We are standing in the cellars at Chiarlo’s Calamandrana winery and the still sprightly 83 year-old is telling his audience of worldwide distributors where his priorities lie. We are the lucky ones who have been invited to his annual symposium, and Michele, who still visits the winery every day, is proudly showing us around the barrel room. The Alliers oak tonneaux are gleaming, but as Michele explains; “I want to capture exactly the terroir and not the oak. These here are merely to prepare the wine for release.”

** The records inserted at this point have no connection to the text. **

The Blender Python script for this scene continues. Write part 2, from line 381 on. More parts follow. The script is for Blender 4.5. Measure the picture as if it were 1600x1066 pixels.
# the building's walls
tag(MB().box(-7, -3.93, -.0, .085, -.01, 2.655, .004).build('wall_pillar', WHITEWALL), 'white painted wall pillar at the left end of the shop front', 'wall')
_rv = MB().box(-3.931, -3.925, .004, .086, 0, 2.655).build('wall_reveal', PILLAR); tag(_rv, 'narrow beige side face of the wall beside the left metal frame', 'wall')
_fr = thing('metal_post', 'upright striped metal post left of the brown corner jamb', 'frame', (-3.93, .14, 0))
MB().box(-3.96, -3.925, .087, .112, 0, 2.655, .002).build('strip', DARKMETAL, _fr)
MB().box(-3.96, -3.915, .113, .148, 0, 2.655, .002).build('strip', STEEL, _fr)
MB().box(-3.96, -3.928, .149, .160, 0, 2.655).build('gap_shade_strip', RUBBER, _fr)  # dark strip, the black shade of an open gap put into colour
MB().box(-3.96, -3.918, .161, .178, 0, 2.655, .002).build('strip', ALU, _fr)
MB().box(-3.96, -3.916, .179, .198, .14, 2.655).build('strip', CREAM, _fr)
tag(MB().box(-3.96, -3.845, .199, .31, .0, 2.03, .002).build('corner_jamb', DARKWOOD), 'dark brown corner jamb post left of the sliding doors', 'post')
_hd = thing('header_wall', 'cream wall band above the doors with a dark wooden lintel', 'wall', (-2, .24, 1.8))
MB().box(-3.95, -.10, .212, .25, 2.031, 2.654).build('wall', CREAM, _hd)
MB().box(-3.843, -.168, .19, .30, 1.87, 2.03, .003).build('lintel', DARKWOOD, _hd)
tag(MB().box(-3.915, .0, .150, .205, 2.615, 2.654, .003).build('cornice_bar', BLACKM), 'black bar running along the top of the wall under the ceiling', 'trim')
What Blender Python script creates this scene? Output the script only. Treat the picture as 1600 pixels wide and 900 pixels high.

This terroir-driven focus has always been at the heart of the Chiarlo philosophy, further proof of which is Michele’s insistence on producing single-varietals rather than blends and only using indigenous grape varieties. This philosophy has been infused into his sons, winemaker Stefano and Alberto, who takes care of sales and marketing. The focus is rooted in an exceptional collection of vineyards in the Barolo and Barbera appellations.

But it wasn’t always like this. Michele chuckles; “fifty years ago, when I started making Barbera, people thought I was crazy.” But the proud owner of La Court has had the last laugh. “We have made our reputation with Barbera.” It continues to this day: the first vintage of Cipressi Nizza was immediately hailed as Wine of the Year by Wine Enthusiast.

And while the Cerequio and Cannubi Barolos are world class, the Barberas are world WORLD class, and you have to think this is where his heart ultimately lies. We decide immediately to christen him the Father of Barbera. Michele laughs sheepishly. A lifetime of accolades has not changed an essential humility.

But when Stefano takes us into the vineyards, he is keen to emphasise the family’s Barolo heritage. “Every Barolo producer wants to have a piece of Cannubi,” he says, scrambling over the unique terraces which characterise the vineyard. And from where he is standing he can point upwards a couple of hundred metres to where the ultimate Barolo vineyard, Cerequio, lies – the extra altitude the defining nature.

So, this then, is Michele Chiarlo. Exceptional vineyards; exceptional wines. A sixth generation wine family rooted in Piemonte’s terroir which has built up a worldwide reputation, underlined by a stunning collection of 90-plus points from Parker, Suckling and the Wine Enthusiast.

And yet.

This only tells half the story.

So far, we could be talking about any number of winemakers. There is something else, and it is difficult to put a finger on it. But then you walk around the amazing Chiarlo Art Park at the La Court vineyard. This diverse selection of world-class modern art dotted incongruously around the vineyard may help explain the attraction of Chiarlo. This modernity also finds reference in the stunning series of labels which adorn the great wines. Has there ever been a more eclectic, stylish and individual set of labels? And maybe it also finds reference in the style of the wines, which, in the Classico selection, allow the consumer to enjoy at a relatively early age – key for the restaurant trade, but in the individual Cru, also remain true to the ageing tradition.

It is this fascinating juxtaposition between tradition and modernity which lies at the heart of the Chiarlo appeal.

Looking at the art selections, I pipe up: “Michele is the Picasso of the wine world.”

“Yes,” says another distributor. “He even looks a little bit little Picasso!”